DFW stars Wallace and Turner vie for NBA 2025 Finals

North Texas celebrates as native players Cason Wallace and Myles Turner compete in the 2025 NBA Finals.

RICHARDSON, Texas — By the end of the week, a North Texas native will be crowned an NBA Champion.

While the 2025 NBA Finals do not feature the Dallas Mavericks, there are two communities in the DFW metroplex pulling for their own.

Before he was a key role player for the Oklahoma City Thunder, Cason Wallace was a superstar at Richardson High School.

“Pinching myself, ‘Is this really happening?'” admitted Kevin Lawson, Wallace’s head coach at Richardson. “My kids are the biggest Cason Wallace fans. Everything you hear about being a great guy and a great dude, he is that. It isn’t changed at all. He’s definitely made us proud around here.”

Meanwhile, the city of Euless is represented by longtime Indiana Pacers center Myles Turner, who starred at Trinity High School.

“He hasn’t really changed,” said Mark Villines, Turner’s high school head coach. “None of this success has gotten to him.
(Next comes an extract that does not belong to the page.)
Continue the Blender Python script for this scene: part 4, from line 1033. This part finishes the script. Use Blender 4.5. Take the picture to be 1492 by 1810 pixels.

We watch him play the Mavericks every year. Of course, we’re all donning our Pacers jerseys. It’s the one time I wear a Pacers jersey in the American Airlines Center.”

Villines and his assistant coaches, who also coached Turner in high school, took it a step further for this year’s NBA Finals.

They drove up to Indianapolis for Game 3 and showed up wearing Trinity basketball jerseys with “TURNER” embroidered on the back.

“To see [Myles] succeed, it’s gratifying,” said Villines.

Turner and Wallace are not the same age — Turner is 29 while Wallace is 21 — but their backstories are similar.

Both of them were homegrown talents. They did not transfer in from another city or county. Turner grew up in Euless. Wallace grew up in Richardson. And they remained loyal to their public high schools, despite offers to leave for prep schools and well-known academies.

Neither of them won a state championship, but both became five-star recruits and were named McDonald’s High School All-Americans.

Turner went on to play one year of college ball for the Texas Longhorns before going #11 overall in the 2016 NBA Draft.

Wallace spent one year at Kentucky before going No. 10 overall in the 2023 NBA Draft.

Here they are in the final week of the NBA season, vying for the sport’s ultimate prize. No matter who prevails, it’s a victory for high school hoops in North Texas.